鴻巣:アシュリって、出てくる男の中でちょっと割を食っててかわいそうだなと思うんですよね。スカーレットに勝手にイメージで持ち上げられたり落とされたりするじゃないですか。セクシュアルなレットはスカーレットの心が好きで、貴公子みたいに言われるアシュリは、実はスカーレットに性欲を抱いているというのが皮肉で。もう一方、アシュリの病弱な妻メラニーは、実は2人目の子どもが欲しいんですよね。だけど、子づくりを誘われても、アシュリは頑として応じない。内ではメラニーという貞淑な女性に慕われ、外に出ればスカーレットみたいな魅力的な女性が迫ってくる。20代の男性としてはつらかったんだろうなと思うんです。
林:なるほど、そういう解釈ですか。年齢とともにいろんな読み方ができますね。だけど、いまの人、原作を読まないじゃないですか。私たちのころ……鴻巣さんのほうがずっとお若いのに「私たち」なんて言って申し訳ないけど、『ジェーン・エア』とか『嵐が丘』とか、少女のころ読むべき本がいろいろありましたよね。
鴻巣:『赤毛のアン』『あしながおじさん』『若草物語』……いろいろありました。
林:うちの娘なんて一冊も読んでませんよ。子どものころ『赤毛のアン』を渡したら、「こんなきれいごと、フン」とか言って(笑)。

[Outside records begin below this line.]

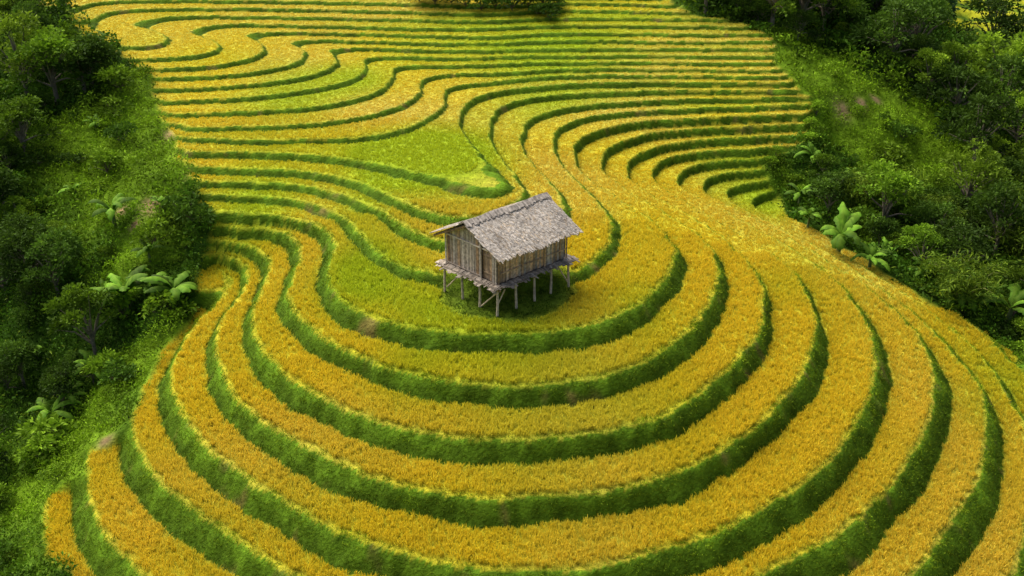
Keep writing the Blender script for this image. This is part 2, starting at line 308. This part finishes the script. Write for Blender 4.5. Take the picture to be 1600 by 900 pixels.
for (x0,x1,y0,y1,dens,ls) in ((-45,50,-27,8,18,.2),(-50,60,8,30,14,.25),(-55,75,30,70,5,.36),(-70,135,70,200,1.2,.8)):
    x,y=scatter(x0,x1,y0,y1,dens); P=np.column_stack([x,y,np.zeros_like(x)])
    n,m,b,z,t=fields(x,y); P=np.column_stack([x,y,z]); md,dt=wildcol(x,y)
    i=np.where(in_view(P,120,100)&(m<.48)&(dt<.45)&~farpatch(x,y))[0]
    K=9; rp=np.repeat(i,K); nb=len(rp); mdr=md[rp][:,None]
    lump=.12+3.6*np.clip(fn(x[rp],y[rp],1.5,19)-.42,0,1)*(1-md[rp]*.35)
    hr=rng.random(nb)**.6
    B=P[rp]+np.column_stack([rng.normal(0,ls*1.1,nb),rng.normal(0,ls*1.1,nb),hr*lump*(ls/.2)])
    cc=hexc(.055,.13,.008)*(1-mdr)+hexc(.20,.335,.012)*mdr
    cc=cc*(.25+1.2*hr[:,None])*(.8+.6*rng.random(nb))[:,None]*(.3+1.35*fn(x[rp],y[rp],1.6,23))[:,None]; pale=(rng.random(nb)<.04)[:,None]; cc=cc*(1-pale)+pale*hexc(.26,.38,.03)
    sz=1-.2*mdr[:,0]
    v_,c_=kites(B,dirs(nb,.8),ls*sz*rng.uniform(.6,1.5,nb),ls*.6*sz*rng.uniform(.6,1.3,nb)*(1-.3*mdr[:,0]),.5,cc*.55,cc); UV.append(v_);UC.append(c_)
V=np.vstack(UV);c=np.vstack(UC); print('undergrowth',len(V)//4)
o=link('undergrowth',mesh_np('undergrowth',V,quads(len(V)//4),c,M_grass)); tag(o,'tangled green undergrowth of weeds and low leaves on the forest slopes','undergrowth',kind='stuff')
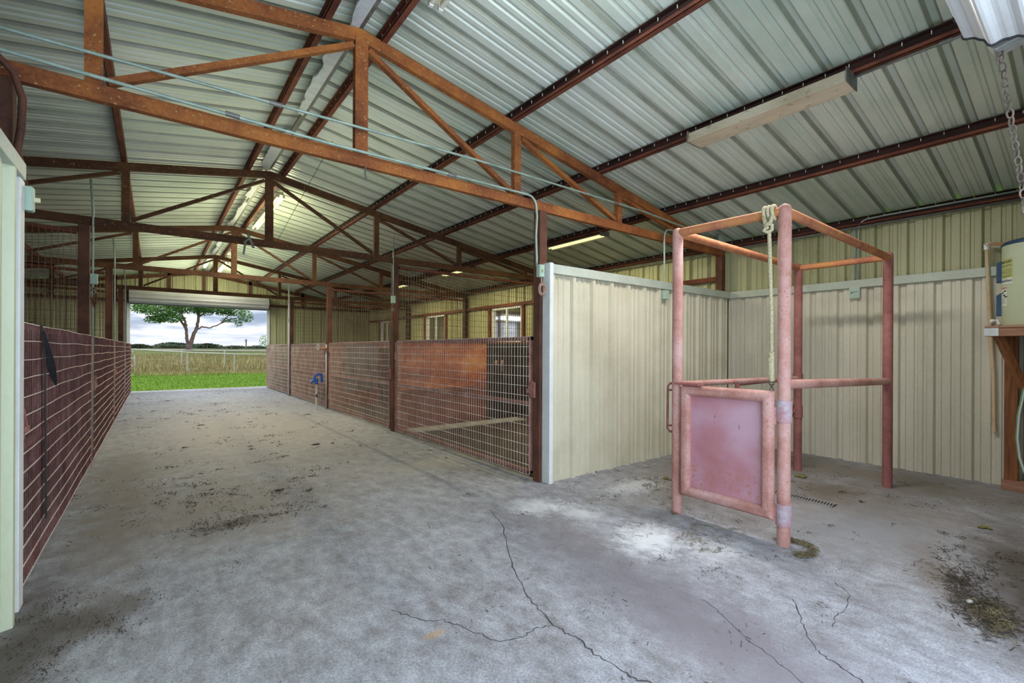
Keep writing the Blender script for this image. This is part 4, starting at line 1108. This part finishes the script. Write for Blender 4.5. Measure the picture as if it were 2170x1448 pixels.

鴻巣:『赤毛のアン』って、子ども向けの児童書だと思われていますけど、あれの原文って、ものすごく難しいんですよ。
林:あ、そうなんですか。
鴻巣:シェークスピアとかテニソンとか『聖書』とか、いろんな引用が出てきて、翻訳講座で取り上げると、みんな音を上げるんです。『あしながおじさん』も難しくて、続編には精神的な病のことが出てくるんですけど、それがいまで言うと差別的に書かれているので。
林:オー・ヘンリーは翻訳しやすいですか。
鴻巣:実は難しいんですよ。「最後の一葉」とかが有名で、なんとなくやさしいと思われてますけど、大学の授業で取り上げると、みんなヒーヒー言ってます。訳すのはけっこう気をつかう作家ですね。